- _STATED PROBLEM_
Go through the listing and copy each line with the string "Blender".

══════════════════════════════

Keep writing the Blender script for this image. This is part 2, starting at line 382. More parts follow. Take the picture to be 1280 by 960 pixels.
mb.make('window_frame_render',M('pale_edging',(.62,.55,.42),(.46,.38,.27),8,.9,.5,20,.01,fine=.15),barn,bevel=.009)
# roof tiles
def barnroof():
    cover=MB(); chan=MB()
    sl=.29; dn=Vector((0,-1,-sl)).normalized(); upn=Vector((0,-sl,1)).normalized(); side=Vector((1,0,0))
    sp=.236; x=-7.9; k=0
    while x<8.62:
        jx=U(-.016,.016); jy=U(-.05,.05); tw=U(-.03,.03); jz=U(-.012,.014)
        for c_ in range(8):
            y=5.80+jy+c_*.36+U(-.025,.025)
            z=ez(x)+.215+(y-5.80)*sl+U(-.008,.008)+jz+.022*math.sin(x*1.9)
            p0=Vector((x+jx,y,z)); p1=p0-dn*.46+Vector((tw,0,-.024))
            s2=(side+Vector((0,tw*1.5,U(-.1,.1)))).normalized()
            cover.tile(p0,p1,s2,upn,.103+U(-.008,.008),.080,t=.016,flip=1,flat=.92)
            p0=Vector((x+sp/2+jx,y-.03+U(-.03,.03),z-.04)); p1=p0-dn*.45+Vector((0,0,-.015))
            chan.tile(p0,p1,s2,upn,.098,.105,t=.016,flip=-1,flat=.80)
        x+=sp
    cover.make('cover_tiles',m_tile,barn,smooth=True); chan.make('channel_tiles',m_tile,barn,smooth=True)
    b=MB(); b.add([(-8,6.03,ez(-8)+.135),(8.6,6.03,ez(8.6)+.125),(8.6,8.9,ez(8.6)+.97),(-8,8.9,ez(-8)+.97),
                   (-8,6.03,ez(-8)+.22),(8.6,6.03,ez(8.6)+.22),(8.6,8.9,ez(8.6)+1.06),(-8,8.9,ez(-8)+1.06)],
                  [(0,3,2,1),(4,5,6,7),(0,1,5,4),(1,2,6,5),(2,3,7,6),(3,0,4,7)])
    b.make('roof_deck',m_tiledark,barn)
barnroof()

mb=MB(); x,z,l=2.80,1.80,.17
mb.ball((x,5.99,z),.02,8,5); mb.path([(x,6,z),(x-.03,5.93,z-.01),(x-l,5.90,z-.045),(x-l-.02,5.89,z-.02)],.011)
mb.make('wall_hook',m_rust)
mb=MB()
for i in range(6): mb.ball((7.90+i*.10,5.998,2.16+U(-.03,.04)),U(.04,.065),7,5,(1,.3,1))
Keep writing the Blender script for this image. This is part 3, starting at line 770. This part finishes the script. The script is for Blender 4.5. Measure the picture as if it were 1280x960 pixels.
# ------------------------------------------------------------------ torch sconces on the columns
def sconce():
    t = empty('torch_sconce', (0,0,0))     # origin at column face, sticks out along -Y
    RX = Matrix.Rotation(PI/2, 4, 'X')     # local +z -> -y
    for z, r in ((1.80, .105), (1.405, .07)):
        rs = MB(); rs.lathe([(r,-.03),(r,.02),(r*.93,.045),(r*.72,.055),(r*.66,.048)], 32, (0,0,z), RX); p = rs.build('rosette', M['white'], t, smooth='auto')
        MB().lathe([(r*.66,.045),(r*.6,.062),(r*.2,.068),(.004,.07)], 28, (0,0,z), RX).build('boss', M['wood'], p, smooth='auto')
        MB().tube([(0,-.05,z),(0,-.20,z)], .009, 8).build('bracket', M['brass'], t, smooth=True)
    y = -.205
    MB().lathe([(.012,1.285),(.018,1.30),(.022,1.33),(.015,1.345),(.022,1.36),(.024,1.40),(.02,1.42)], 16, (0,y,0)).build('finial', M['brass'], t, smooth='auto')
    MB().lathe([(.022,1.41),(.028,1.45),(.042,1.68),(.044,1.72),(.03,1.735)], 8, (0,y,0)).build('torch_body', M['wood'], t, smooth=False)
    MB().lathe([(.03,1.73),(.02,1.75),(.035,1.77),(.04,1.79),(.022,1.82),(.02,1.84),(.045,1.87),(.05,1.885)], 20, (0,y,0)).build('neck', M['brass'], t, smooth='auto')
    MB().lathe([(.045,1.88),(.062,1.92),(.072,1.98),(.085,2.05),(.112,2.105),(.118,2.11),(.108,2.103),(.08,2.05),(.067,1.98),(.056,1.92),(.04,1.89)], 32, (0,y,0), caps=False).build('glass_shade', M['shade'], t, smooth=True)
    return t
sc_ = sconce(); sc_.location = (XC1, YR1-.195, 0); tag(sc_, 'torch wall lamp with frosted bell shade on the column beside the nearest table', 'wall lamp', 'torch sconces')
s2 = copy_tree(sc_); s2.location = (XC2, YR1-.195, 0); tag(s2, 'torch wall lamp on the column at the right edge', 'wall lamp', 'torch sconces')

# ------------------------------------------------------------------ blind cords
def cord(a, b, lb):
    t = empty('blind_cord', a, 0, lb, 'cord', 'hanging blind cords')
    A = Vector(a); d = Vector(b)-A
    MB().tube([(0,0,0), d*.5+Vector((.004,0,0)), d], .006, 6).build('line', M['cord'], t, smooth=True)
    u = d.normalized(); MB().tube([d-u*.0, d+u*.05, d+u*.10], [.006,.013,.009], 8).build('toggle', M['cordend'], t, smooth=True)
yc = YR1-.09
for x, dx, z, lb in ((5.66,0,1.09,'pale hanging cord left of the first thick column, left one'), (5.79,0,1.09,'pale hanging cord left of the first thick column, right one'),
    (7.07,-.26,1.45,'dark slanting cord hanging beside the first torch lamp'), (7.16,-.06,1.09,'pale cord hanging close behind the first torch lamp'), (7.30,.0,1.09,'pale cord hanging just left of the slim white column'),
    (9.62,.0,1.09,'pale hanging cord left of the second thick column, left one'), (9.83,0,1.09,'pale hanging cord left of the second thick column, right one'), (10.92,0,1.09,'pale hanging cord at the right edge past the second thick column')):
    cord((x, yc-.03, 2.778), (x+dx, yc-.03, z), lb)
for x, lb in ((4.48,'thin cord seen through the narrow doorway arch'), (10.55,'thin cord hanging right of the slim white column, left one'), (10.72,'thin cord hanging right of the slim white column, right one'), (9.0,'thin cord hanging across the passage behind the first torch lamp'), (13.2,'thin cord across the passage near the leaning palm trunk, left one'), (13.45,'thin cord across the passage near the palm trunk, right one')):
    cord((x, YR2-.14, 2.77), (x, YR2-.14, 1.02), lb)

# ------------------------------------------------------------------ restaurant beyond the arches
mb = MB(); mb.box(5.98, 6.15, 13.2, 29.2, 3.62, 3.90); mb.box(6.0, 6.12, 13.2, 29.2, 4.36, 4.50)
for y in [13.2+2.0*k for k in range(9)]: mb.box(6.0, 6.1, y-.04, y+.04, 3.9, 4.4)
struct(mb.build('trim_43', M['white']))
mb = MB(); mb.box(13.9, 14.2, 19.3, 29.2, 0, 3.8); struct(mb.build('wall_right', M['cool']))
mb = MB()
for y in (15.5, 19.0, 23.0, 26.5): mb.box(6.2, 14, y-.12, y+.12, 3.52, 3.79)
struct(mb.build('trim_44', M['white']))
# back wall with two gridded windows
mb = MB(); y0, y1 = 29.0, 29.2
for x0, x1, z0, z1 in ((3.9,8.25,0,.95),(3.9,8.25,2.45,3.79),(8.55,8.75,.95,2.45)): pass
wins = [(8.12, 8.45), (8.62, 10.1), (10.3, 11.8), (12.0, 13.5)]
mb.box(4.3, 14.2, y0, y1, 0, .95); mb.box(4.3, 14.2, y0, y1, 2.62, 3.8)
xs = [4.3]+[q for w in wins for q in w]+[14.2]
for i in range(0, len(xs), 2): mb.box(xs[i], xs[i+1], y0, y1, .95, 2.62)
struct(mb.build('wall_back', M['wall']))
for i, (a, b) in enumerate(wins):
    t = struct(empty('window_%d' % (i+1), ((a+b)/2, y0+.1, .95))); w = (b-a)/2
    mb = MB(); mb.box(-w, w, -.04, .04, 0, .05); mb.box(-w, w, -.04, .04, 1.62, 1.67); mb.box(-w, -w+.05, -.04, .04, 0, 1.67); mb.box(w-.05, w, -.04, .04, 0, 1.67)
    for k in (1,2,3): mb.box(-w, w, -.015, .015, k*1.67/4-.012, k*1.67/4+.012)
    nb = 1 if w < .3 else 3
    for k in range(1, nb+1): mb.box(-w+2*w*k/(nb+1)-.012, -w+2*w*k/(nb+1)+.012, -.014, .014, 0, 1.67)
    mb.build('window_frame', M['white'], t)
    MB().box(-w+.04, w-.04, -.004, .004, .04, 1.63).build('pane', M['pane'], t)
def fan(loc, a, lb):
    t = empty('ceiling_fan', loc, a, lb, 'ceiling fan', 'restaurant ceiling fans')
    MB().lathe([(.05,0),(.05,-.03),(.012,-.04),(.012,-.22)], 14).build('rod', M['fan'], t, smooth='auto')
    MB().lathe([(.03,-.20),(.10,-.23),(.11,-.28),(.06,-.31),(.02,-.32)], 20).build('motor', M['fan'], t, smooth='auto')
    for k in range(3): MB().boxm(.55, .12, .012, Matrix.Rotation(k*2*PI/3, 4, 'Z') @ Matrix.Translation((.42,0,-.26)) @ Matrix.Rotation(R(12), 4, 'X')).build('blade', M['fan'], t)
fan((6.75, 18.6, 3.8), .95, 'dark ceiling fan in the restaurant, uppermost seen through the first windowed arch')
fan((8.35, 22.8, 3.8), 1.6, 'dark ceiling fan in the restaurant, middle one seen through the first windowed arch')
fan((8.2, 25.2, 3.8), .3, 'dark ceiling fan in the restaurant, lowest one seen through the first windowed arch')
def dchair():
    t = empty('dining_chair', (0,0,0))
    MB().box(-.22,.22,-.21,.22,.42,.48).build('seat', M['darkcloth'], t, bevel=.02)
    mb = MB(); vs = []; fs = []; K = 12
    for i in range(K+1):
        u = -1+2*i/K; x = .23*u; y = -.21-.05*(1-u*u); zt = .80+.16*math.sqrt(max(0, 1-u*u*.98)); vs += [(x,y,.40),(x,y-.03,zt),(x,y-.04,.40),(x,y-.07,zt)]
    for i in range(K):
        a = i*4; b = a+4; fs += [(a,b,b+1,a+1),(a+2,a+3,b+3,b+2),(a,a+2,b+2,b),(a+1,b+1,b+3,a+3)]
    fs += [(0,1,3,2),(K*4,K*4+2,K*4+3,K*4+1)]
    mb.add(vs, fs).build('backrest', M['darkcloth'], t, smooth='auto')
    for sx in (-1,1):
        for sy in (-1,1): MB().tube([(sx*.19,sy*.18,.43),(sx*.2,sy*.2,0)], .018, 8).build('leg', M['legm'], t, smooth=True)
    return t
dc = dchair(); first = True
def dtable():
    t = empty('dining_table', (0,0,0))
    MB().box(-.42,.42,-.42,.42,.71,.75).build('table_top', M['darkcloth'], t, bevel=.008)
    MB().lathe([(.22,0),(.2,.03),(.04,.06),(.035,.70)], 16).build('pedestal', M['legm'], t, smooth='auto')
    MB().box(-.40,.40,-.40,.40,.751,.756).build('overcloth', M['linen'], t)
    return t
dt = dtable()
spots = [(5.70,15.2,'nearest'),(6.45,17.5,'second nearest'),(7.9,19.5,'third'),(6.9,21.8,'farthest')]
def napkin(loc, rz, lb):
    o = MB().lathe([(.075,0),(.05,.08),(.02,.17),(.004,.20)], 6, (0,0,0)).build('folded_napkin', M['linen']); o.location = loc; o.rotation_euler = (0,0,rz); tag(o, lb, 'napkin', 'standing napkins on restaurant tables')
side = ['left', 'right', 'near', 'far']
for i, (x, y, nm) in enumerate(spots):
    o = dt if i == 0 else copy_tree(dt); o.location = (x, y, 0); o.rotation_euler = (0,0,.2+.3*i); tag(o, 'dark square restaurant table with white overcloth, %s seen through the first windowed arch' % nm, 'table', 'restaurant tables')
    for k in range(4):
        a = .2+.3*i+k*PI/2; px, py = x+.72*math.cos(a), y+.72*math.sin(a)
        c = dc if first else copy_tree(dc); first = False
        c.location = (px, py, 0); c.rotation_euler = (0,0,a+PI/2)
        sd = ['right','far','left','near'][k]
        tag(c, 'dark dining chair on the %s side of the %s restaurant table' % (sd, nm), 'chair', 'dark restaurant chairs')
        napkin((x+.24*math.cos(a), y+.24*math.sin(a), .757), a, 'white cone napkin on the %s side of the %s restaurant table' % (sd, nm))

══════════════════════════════

- _ANSWER TO THE PROBLEM_
Keep writing the Blender script for this image. This is part 2, starting at line 382. More parts follow. Take the picture to be 1280 by 960 pixels.
Keep writing the Blender script for this image. This is part 3, starting at line 770. This part finishes the script. The script is for Blender 4.5. Measure the picture as if it were 1280x960 pixels.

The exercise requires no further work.